I have a question on the last range (where x>8) , how does x fall in the range. Doesn't it mean X>20 but not from 8 to 19?
Bunuel wrote:
For how many integer values of x, is |x – 8| + |5 – x| > |x + 7|?
(A) 1
(B) 3
(C) 5
(D) 7
(E) Infinite
STEP-BY-STEP DETAILED SOLUTION:
There are three transition points at -7, 5 and 8 (transition points are points for which expression in modulus is equal to 0). So, four ranges to check:
1. \(x < -7\)
For this range:
x - 8 is negative, so |x - 8| = -(x - 8).
5 - x is positive, so |5 - x| = 5 - x.
x + 7 is negative, so |x + 7| = -(x + 7).
Thus, |x – 8| + |5 – x| > |x + 7| becomes -(x - 8) + 5 - x > -(x + 7), which in turn is x < 20. Since, we consider x < -7 range, then finally for it we get x < -7.
2. \(-7 \leq x \leq 5\)
For this range:
x - 8 is negative, so |x - 8| = -(x - 8).
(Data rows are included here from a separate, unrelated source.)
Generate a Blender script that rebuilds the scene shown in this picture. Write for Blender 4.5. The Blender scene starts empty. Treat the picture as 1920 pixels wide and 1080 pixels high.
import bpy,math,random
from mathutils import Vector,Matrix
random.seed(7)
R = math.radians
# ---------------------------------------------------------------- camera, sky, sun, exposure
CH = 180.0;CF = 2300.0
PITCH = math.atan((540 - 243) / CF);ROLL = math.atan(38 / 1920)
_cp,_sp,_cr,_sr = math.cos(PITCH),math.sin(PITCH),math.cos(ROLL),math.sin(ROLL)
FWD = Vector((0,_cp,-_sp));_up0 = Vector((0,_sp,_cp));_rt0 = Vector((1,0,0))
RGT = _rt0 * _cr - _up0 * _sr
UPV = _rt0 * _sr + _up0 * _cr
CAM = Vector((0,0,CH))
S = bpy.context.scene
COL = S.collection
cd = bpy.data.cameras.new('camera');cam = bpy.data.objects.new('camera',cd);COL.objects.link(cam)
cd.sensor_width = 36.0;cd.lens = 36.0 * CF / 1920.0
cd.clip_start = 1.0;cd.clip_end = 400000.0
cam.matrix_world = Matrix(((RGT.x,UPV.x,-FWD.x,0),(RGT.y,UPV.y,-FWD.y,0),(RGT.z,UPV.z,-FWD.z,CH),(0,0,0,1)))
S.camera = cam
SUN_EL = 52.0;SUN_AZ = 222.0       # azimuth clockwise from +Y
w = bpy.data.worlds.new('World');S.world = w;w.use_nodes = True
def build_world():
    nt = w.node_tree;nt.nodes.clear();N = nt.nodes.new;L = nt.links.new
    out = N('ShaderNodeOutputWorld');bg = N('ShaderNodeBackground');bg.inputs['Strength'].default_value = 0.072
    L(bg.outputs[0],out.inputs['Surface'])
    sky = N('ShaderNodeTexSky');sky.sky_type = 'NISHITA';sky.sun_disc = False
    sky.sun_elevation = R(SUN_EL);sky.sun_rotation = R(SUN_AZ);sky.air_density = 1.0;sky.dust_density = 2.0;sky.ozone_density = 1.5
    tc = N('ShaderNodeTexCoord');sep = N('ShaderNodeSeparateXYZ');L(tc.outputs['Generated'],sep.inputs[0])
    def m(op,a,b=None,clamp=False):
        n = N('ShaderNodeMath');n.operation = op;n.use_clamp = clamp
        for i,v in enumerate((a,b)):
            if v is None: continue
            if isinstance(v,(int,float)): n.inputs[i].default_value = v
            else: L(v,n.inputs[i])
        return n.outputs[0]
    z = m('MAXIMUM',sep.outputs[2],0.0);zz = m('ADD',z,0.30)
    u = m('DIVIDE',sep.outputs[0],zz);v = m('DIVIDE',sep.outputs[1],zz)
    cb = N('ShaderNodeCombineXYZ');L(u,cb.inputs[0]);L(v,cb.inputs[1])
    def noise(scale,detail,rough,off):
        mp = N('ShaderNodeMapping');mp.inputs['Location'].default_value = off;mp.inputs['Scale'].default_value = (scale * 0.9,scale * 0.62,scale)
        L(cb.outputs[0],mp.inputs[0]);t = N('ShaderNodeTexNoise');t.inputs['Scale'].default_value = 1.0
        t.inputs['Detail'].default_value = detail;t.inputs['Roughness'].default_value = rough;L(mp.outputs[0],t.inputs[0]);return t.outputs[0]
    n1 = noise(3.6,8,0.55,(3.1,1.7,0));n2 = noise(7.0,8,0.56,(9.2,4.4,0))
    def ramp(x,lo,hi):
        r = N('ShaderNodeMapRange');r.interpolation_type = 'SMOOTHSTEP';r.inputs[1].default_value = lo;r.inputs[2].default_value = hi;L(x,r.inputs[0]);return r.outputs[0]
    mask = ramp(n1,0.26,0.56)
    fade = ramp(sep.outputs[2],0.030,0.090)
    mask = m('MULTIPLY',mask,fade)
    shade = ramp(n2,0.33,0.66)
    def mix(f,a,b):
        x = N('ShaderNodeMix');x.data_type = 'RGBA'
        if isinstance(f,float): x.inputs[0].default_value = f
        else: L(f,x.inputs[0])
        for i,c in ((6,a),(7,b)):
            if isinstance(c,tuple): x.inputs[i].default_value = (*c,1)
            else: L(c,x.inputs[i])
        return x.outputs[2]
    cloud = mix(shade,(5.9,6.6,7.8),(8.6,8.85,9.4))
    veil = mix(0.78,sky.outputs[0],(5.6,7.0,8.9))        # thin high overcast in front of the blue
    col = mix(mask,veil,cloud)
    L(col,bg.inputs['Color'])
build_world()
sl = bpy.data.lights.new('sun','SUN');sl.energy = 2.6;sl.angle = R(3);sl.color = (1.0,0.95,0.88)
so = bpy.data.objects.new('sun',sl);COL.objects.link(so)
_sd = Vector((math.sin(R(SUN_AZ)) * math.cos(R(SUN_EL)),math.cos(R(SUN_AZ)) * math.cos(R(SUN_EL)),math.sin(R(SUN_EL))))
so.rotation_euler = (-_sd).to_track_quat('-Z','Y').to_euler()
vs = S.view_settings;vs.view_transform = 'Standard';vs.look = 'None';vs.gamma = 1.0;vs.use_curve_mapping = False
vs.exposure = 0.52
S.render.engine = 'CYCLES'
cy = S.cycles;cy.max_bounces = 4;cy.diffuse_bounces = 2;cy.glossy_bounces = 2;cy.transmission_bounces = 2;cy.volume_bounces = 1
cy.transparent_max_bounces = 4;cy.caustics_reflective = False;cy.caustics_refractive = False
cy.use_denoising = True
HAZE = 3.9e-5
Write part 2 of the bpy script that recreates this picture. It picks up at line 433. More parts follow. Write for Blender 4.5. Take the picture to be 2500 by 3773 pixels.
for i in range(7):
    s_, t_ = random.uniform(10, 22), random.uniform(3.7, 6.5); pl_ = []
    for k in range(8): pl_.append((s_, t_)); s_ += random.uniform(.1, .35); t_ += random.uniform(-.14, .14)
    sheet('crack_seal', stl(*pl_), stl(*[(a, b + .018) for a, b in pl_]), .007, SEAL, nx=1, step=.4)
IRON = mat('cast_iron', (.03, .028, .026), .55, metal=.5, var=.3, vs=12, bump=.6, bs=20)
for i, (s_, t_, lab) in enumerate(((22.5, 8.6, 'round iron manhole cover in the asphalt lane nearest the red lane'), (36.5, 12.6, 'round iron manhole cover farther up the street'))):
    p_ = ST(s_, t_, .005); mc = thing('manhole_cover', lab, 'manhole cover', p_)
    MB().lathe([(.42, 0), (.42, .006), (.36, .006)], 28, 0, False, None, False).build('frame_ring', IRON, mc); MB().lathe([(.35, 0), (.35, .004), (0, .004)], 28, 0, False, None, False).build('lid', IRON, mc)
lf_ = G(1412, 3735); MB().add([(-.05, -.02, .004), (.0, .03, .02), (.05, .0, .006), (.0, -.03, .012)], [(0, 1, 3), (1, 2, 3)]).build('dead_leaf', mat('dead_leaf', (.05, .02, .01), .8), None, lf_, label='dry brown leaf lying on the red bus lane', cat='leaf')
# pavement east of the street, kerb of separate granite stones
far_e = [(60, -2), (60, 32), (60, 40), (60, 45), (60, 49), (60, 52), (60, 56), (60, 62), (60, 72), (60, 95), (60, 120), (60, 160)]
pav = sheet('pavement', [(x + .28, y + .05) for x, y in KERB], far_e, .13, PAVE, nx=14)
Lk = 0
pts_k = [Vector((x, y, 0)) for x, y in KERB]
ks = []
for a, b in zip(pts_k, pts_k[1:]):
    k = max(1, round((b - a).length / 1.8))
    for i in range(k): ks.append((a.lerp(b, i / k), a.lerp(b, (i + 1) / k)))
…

5 - x is positive, so |5 - x| = 5 - x.
x + 7 is positive, so |x + 7| = x + 7.
Thus, |x – 8| + |5 – x| > |x + 7| becomes -(x - 8) + 5 - x > x + 7, which in turn is x < 2. Since, we consider \(-7 \leq x \leq 5\) range, then finally for it we get \(-7 \leq x < 2\).
3. \(5 < x < 8\)
For this range:
x - 8 is negative, so |x - 8| = -(x - 8).
5 - x is negative, so |5 - x| = -(5 - x).
x + 7 is positive, so |x + 7| = x + 7.
Thus, |x – 8| + |5 – x| > |x + 7| becomes -(x - 8) -(5 - x) > x + 7, which in turn is x < -4. Since, we consider \(5 < x < 8\) range and x < -4 is out of it, then for this range the inequality does not have a solution (no x from this range satisfied the inequality).
3. \(x \geq 8\)
For this range:
x - 8 is positive, so |x - 8| = x - 8.
5 - x is negative, so |5 - x| = -(5 - x).
x + 7 is positive, so |x + 7| = x + 7.
Thus, |x – 8| + |5 – x| > |x + 7| becomes x - 8 -(5 - x) > x + 7, which in turn is [highlight]x > 20 (already entirely in the range we consider)
So, we got that |x – 8| + |5 – x| > |x + 7| is true for x < 2 (combined range from cases 1 and 2) and x > 20. Thus, infinitely many integer values of x satisfy |x – 8| + |5 – x| > |x + 7|.
Answer: E.
Hope it's clear.